■ To be done: Everything from the first line of the entries below through the line holding "cam.location = (0, 0, H);" must be printed exactly as written.

(Entries with scene source code)
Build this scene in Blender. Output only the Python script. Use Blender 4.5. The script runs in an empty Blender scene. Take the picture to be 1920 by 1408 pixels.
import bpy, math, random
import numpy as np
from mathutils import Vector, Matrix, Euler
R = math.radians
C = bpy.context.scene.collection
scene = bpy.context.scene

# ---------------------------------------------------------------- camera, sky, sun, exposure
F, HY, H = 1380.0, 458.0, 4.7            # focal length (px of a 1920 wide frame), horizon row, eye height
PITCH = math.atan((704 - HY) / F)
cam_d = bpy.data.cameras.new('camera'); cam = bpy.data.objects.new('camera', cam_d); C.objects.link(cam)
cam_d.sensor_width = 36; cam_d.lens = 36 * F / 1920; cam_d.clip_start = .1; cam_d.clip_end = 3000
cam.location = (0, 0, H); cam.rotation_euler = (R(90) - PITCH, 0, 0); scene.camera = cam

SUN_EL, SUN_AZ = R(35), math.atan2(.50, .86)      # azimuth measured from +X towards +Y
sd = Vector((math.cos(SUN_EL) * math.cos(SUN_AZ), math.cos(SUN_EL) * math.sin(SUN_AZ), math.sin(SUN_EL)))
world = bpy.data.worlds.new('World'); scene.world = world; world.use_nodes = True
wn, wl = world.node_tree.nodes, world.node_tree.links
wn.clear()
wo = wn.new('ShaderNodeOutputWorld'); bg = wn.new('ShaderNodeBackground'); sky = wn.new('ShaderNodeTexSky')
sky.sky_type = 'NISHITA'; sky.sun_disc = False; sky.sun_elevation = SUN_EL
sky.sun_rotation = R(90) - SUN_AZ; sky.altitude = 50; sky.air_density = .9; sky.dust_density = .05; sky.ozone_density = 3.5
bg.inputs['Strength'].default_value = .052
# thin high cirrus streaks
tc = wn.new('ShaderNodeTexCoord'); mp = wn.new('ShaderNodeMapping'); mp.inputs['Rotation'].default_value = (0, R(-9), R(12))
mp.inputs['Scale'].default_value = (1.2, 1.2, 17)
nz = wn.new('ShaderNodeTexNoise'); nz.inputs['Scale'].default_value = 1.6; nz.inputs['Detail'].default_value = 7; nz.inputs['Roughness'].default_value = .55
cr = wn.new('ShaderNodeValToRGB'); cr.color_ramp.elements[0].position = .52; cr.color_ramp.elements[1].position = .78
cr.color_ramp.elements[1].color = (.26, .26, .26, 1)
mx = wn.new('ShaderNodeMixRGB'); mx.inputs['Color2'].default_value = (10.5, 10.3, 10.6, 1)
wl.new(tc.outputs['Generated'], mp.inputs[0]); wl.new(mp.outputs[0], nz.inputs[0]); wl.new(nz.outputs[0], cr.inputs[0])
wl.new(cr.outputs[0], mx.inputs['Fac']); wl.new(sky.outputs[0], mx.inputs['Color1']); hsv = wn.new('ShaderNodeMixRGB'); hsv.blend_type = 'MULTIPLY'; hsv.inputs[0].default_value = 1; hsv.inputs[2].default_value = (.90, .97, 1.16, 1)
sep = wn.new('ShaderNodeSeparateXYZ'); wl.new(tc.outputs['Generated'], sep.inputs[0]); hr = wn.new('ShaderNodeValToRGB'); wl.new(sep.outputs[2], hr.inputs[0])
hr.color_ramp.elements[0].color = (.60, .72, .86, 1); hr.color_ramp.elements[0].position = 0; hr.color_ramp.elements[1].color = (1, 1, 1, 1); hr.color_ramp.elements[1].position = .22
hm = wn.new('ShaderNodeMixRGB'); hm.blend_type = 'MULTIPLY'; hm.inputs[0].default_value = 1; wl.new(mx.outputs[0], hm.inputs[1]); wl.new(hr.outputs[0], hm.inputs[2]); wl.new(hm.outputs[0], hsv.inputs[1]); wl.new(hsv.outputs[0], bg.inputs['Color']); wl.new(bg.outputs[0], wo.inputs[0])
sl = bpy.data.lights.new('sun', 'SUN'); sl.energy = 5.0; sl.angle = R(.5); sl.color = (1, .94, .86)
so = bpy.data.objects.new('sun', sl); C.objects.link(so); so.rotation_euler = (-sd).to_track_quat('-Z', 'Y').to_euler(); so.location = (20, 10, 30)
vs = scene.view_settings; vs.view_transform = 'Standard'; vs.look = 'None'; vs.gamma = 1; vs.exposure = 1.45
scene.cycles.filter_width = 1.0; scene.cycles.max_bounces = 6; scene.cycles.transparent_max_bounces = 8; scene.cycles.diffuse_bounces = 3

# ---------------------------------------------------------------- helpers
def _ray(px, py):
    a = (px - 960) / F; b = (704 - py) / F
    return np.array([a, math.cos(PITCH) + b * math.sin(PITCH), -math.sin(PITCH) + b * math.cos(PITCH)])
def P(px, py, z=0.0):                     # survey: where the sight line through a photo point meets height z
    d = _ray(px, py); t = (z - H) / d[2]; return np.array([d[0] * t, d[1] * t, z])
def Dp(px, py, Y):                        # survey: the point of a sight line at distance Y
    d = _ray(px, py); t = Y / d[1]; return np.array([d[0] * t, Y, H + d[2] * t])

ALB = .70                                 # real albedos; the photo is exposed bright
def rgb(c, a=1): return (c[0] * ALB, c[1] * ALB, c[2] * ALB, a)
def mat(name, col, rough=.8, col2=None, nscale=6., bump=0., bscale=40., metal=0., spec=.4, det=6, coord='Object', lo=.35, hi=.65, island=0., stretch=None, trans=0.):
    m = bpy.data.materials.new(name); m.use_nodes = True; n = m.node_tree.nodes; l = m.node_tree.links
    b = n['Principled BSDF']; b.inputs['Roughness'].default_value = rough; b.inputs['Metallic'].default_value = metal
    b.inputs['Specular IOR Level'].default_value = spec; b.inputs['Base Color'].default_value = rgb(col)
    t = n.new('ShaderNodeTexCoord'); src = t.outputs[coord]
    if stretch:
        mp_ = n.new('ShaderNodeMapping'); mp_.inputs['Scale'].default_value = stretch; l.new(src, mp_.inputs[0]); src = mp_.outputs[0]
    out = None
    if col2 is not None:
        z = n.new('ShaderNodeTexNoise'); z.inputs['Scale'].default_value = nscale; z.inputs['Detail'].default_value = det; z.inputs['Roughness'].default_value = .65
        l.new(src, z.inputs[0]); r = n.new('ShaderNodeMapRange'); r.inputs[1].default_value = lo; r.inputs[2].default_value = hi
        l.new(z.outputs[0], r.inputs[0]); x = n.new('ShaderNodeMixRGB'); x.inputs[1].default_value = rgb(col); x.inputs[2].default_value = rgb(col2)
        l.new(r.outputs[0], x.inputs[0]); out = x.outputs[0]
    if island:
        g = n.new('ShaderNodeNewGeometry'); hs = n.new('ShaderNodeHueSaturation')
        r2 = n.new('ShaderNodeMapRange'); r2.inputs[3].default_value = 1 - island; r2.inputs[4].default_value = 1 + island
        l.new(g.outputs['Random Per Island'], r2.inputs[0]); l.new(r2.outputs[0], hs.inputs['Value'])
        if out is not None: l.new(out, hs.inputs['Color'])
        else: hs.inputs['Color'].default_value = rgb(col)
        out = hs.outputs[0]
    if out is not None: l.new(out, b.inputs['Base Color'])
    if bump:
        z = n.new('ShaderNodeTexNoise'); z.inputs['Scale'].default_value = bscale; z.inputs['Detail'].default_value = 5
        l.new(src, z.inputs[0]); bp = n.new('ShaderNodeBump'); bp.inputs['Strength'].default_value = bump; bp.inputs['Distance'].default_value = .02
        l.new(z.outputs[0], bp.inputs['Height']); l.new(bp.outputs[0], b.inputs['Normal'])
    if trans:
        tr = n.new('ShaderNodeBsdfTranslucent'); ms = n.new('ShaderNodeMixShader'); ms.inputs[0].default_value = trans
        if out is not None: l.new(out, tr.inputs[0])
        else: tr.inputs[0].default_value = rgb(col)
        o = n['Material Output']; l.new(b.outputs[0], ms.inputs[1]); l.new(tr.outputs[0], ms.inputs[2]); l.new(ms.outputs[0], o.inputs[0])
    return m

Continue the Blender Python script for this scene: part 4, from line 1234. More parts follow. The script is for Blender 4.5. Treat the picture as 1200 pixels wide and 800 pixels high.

■ Task response:
Build this scene in Blender. Output only the Python script. Use Blender 4.5. The script runs in an empty Blender scene. Take the picture to be 1920 by 1408 pixels.
import bpy, math, random
import numpy as np
from mathutils import Vector, Matrix, Euler
R = math.radians
C = bpy.context.scene.collection
scene = bpy.context.scene

# ---------------------------------------------------------------- camera, sky, sun, exposure
F, HY, H = 1380.0, 458.0, 4.7            # focal length (px of a 1920 wide frame), horizon row, eye height
PITCH = math.atan((704 - HY) / F)
cam_d = bpy.data.cameras.new('camera'); cam = bpy.data.objects.new('camera', cam_d); C.objects.link(cam)
cam_d.sensor_width = 36; cam_d.lens = 36 * F / 1920; cam_d.clip_start = .1; cam_d.clip_end = 3000
cam.location = (0, 0, H); cam.rotation_euler = (R(90) - PITCH, 0, 0); scene.camera = cam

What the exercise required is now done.